_Job_
Going through the material below, please gather all lines with the word "scene" in them.

_Data extract_
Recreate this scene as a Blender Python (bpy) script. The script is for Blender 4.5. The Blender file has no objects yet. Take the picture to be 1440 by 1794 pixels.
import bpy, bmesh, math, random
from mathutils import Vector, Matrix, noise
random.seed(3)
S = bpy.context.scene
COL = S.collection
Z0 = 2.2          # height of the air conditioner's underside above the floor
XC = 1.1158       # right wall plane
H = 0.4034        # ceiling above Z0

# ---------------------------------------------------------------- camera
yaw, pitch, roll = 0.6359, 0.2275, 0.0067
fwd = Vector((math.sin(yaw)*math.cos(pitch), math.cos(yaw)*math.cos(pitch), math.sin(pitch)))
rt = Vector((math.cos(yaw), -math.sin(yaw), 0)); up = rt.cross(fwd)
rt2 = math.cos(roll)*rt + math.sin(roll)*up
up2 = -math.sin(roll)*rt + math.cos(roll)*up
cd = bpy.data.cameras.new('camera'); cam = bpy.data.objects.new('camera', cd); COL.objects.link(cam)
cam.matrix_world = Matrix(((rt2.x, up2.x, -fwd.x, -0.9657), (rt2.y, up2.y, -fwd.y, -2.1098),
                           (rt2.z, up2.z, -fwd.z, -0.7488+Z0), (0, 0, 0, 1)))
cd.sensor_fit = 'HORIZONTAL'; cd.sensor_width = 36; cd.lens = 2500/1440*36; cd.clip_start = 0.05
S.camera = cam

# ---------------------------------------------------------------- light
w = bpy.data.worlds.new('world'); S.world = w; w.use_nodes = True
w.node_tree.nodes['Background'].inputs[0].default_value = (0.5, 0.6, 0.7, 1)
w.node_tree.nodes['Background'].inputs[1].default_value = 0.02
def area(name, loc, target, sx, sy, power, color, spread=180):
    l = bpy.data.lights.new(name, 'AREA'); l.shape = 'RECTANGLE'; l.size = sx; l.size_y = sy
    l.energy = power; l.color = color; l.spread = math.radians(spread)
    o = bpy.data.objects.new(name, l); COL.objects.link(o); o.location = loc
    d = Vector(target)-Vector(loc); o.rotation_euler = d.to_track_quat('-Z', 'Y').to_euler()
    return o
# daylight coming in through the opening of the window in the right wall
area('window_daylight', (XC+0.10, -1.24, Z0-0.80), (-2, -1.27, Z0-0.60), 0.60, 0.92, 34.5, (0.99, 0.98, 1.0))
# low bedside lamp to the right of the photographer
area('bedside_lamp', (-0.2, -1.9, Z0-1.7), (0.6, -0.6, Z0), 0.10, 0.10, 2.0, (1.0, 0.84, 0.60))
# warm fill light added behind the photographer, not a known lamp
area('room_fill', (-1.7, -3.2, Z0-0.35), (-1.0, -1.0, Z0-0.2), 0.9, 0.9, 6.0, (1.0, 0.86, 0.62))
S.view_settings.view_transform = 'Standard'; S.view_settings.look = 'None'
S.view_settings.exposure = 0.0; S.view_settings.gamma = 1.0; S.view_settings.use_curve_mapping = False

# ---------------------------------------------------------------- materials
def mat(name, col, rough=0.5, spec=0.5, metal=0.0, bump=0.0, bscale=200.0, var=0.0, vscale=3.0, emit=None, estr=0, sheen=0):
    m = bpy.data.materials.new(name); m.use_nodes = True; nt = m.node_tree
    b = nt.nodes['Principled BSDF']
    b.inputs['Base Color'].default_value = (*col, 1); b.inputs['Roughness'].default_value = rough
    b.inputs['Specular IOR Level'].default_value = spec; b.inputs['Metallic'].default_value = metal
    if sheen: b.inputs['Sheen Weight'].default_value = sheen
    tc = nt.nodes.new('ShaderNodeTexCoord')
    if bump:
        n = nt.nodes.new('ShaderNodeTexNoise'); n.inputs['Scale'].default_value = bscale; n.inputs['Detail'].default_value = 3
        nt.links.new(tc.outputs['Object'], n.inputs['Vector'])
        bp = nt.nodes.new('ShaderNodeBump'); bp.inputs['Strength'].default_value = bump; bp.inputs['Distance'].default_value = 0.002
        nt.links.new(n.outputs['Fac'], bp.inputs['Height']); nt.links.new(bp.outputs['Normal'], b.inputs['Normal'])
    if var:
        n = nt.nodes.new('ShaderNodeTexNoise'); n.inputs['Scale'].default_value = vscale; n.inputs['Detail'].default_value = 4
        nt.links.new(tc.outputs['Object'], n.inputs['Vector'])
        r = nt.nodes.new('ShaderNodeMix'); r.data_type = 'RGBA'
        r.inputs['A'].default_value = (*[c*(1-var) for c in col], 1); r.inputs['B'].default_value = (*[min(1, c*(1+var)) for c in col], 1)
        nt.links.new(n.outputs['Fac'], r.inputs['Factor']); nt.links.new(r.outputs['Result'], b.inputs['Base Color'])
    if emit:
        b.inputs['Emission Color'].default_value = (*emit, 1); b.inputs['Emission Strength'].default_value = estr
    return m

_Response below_
Recreate this scene as a Blender Python (bpy) script. The script is for Blender 4.5. The Blender file has no objects yet. Take the picture to be 1440 by 1794 pixels.
S = bpy.context.scene